Martha’s death brings her daughter a connection that the journalist’s nature and career had denied them. Hungering for a parental link, the girl told her father’s widow that she had been in that pyre crying for help and he had saved her. That delusion is her only connection until she now meets Ingrid. Here she learns about — and we see — her connection to her mother in character, emotion, and — confirmed by Swinton’s double-casting — bearing. The gulf that separated them in life has been bridged by this death. As the daughter slips into her mother’s mood and reflexes, a bond they were denied in life, the film salvages a happy ending in this drama of women isolated by their own success. 

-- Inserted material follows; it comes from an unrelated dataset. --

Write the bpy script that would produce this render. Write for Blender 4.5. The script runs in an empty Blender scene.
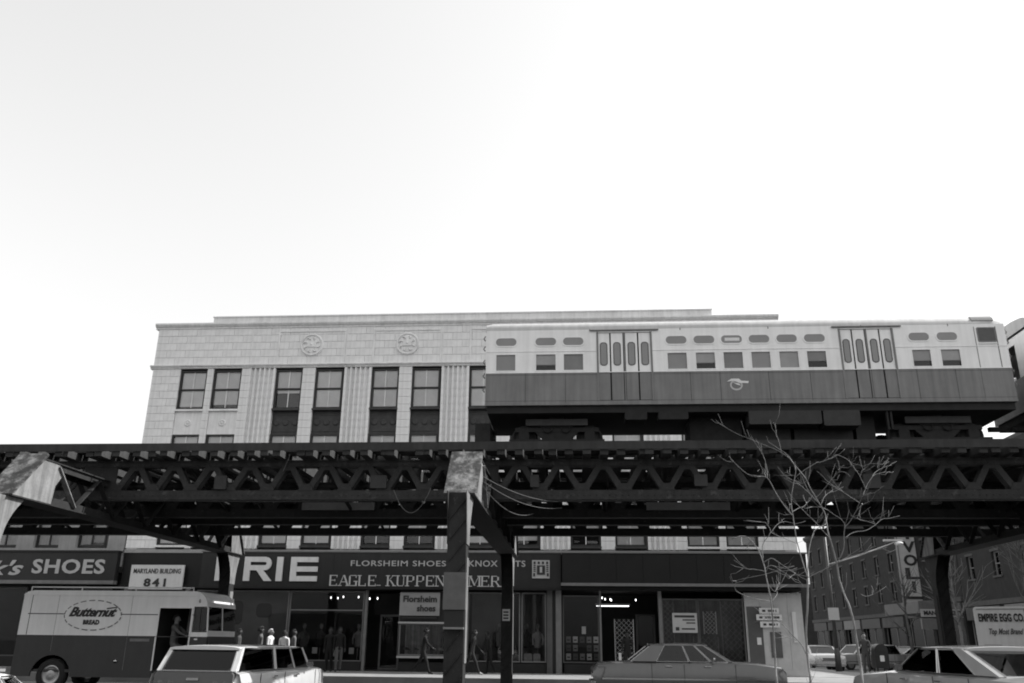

Subtly, Ingrid parallels Martha despite their antithetical spirits and appearance, Much more the conventionally feminine, Ingrid as a highly successful writer has also lost closeness to her friends and has no apparent family. When Ingrid turns this experience into a book she will be paralleling Ingrid’s  battlefield reportage, its emotional casualties and destruction. Martha frees her to tell the personal story that she was forbidden to tell when she interviewed the male lovers in a wartime monastery. 

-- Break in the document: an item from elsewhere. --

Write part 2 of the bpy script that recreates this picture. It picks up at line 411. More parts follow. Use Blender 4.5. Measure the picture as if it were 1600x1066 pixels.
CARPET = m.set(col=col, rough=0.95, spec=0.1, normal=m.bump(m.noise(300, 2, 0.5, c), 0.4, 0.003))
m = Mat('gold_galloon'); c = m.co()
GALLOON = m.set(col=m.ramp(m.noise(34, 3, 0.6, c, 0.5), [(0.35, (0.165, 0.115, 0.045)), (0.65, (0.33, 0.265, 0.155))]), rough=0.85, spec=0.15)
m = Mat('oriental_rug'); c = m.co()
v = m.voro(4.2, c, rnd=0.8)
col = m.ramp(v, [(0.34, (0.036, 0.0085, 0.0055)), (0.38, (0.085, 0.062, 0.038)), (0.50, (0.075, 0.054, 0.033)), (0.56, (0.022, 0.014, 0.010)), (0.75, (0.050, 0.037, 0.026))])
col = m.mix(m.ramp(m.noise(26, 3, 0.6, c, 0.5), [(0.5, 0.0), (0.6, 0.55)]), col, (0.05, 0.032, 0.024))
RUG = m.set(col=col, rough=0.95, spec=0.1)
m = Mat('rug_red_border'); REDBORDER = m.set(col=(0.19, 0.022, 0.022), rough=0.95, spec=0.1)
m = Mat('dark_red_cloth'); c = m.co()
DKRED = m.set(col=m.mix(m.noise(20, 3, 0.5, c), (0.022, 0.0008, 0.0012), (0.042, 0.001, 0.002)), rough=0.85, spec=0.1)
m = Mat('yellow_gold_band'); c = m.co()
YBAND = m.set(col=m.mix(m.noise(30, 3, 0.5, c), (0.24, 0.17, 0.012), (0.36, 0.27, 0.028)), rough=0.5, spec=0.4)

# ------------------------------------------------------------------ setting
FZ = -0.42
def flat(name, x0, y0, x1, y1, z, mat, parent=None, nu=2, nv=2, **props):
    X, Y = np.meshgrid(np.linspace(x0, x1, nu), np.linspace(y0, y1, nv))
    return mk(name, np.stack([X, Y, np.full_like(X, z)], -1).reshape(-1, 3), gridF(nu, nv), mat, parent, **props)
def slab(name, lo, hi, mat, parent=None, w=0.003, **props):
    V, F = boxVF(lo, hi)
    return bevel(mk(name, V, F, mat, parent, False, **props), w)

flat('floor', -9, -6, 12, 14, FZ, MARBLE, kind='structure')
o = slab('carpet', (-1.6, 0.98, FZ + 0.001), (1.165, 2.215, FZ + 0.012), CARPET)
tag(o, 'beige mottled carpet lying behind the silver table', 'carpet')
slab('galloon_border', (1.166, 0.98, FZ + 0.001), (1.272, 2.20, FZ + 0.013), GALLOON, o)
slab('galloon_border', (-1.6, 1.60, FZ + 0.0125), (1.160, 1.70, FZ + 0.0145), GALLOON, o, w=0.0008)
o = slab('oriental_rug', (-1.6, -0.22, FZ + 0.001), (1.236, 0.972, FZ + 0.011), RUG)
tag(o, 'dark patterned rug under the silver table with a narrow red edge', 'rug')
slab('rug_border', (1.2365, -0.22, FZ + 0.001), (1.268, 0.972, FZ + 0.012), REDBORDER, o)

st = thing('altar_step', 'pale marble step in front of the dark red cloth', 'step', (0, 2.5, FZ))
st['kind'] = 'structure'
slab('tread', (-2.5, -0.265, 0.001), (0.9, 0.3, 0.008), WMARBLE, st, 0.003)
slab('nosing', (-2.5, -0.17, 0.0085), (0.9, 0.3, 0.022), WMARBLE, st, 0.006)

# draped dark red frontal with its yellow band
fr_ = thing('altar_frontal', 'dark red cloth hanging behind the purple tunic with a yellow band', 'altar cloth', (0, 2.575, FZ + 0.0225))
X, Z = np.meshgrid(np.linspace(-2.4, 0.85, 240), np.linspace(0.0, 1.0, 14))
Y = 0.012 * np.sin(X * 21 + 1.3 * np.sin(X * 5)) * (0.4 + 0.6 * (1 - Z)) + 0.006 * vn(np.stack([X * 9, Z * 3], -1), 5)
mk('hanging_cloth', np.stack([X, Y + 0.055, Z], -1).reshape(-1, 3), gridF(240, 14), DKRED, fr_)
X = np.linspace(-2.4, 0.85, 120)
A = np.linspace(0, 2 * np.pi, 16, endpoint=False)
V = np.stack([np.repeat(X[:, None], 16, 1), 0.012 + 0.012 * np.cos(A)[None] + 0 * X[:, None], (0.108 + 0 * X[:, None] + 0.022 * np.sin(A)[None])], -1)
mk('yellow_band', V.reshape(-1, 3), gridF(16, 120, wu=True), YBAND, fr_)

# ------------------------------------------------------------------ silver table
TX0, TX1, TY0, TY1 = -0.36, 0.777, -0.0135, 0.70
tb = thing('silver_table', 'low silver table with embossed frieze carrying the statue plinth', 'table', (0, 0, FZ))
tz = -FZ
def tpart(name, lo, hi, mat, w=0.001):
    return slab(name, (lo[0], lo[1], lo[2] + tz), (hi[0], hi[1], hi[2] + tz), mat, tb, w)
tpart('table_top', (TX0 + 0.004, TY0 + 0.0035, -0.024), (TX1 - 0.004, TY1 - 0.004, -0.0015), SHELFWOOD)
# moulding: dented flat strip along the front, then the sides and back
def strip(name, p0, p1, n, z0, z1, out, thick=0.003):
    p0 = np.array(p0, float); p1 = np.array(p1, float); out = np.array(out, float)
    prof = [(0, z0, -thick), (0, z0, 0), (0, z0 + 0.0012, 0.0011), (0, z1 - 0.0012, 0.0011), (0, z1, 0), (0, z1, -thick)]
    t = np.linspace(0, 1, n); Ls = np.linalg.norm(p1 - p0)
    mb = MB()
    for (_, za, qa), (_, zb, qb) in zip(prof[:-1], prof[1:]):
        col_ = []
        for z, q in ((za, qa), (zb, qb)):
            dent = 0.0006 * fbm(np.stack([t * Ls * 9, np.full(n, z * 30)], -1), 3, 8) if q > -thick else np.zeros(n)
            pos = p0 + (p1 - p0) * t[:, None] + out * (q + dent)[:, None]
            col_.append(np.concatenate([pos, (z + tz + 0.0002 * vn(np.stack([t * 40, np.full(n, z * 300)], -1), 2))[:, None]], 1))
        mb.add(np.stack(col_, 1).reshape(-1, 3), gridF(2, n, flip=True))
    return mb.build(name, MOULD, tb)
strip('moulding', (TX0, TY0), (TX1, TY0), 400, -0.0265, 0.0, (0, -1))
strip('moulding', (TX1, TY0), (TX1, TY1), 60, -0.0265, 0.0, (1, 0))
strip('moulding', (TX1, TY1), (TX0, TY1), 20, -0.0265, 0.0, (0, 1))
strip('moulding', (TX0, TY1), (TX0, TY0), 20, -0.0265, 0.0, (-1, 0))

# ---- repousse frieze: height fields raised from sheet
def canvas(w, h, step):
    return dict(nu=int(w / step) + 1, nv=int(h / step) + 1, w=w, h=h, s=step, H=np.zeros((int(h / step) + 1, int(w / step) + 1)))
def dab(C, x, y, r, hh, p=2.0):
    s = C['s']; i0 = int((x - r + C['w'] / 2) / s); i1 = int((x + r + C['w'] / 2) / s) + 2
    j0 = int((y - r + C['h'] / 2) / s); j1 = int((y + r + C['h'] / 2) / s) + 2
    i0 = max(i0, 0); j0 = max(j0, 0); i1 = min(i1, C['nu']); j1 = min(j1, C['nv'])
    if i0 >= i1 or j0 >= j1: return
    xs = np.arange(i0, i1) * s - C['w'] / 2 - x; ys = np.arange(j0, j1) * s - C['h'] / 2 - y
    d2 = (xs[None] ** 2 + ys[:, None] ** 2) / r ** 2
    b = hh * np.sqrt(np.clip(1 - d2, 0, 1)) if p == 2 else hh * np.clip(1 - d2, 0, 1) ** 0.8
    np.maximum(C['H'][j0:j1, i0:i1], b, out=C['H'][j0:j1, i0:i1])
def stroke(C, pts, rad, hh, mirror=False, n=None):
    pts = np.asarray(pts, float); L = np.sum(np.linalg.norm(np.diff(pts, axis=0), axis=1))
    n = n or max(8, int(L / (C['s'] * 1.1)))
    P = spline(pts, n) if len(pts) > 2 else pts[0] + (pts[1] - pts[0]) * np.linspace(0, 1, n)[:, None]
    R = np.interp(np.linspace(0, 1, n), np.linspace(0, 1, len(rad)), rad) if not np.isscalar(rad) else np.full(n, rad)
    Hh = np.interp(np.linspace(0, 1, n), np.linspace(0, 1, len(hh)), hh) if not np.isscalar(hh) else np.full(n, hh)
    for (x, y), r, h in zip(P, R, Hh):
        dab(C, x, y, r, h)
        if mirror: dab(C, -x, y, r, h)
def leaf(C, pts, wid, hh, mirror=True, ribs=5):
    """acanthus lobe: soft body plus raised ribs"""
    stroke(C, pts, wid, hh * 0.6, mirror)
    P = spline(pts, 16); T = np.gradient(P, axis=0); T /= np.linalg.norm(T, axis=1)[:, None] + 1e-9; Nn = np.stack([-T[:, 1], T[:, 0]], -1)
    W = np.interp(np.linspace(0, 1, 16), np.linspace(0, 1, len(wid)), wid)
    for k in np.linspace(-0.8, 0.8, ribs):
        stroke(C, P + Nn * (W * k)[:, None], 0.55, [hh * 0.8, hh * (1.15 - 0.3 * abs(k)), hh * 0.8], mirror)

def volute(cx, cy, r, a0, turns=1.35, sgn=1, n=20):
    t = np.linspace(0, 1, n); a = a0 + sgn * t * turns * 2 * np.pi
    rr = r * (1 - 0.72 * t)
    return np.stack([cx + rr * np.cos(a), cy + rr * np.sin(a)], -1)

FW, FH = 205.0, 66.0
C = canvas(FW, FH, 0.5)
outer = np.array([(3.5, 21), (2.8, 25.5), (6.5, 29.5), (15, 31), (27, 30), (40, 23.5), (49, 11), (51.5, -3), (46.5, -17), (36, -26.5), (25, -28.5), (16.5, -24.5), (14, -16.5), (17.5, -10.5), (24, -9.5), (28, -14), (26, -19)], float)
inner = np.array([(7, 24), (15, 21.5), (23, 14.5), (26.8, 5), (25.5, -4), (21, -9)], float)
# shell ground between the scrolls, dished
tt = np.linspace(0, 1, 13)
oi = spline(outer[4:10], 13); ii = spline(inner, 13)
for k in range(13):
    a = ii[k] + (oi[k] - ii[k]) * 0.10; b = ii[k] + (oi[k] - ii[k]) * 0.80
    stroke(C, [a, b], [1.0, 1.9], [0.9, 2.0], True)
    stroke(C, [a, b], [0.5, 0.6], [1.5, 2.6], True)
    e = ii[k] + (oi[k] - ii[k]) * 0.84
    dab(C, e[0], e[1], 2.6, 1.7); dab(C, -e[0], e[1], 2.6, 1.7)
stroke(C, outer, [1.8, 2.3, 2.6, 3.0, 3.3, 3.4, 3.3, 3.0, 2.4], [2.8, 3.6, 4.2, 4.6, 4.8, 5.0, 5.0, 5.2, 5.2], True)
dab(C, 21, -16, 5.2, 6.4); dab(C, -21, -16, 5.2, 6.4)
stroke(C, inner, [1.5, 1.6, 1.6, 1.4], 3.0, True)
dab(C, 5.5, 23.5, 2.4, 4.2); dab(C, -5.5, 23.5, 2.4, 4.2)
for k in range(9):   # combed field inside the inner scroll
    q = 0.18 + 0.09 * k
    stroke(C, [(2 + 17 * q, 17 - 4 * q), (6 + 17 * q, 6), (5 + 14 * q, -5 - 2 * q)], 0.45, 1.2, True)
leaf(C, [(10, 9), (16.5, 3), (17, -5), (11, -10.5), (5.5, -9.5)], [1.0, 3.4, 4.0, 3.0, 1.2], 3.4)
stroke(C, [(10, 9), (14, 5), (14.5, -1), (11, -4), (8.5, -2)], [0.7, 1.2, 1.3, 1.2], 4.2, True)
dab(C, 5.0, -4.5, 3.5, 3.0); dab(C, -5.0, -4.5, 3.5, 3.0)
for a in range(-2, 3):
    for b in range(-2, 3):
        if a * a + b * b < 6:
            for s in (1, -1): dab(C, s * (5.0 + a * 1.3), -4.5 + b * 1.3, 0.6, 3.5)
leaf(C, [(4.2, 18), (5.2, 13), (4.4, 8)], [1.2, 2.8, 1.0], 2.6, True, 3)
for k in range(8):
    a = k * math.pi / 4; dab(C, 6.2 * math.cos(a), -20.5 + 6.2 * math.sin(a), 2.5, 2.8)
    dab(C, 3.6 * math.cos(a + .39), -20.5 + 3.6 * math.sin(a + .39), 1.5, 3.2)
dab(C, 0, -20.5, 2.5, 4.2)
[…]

Both women had sequential passionate affairs with academic Damien (John Turturro), in whom Ingrid now confides. Despite his sexual reputation Damien seems effeminate, especially in contrast to her hyper-masculine gym trainer. He  sexualizes his session by explaining the company policy not touch their clients. That prompts Ingrid to break down crying at her friend’s condition. The lawyer Damien brings Ingrid is a strong, slender young woman who bristles at the male cop’s belligerent religiousness. The cast is a gender spectrum, that penalizes the feminine.  

Now, to unpack the title. Across the entire feminist discussion looms the liberating shadow of Virginia Woolf’s A Room of Her Own. Martha wants Ingrid to occupy the next-door bedroom in her rented (luxury) flat. Craving more space Ingrid takes the bedroom below. The desired space is both within the room and away from Martha. The shift is a detachment, the need for space even in — or especially at — this situation of such intimacy. The room below also admits the subconscious into the domestic landscape. 

Similarly, the several film allusions within the work extend the characters’ self-awareness to the outer structure. For relief the two women watch Buster Keaton’s Seven Chances, where the hero is assailed with a double avalanche, of boulders and of bolder marriage-craving women. A clip from John Huston’s The Dead materializes the recitation thrice of the closing Joyce lines. The allusions to A Letter from an Unknown Woman and A Journey to italy respectively parallel Martha’s missed marriage and empty relationships. Indeed, the advertising image of the two heroines’ heads evokes that of Bergman’s Persona. There two women briefly merge into one, as the parallel heroines here discover a bond where they initially appeared antithetical.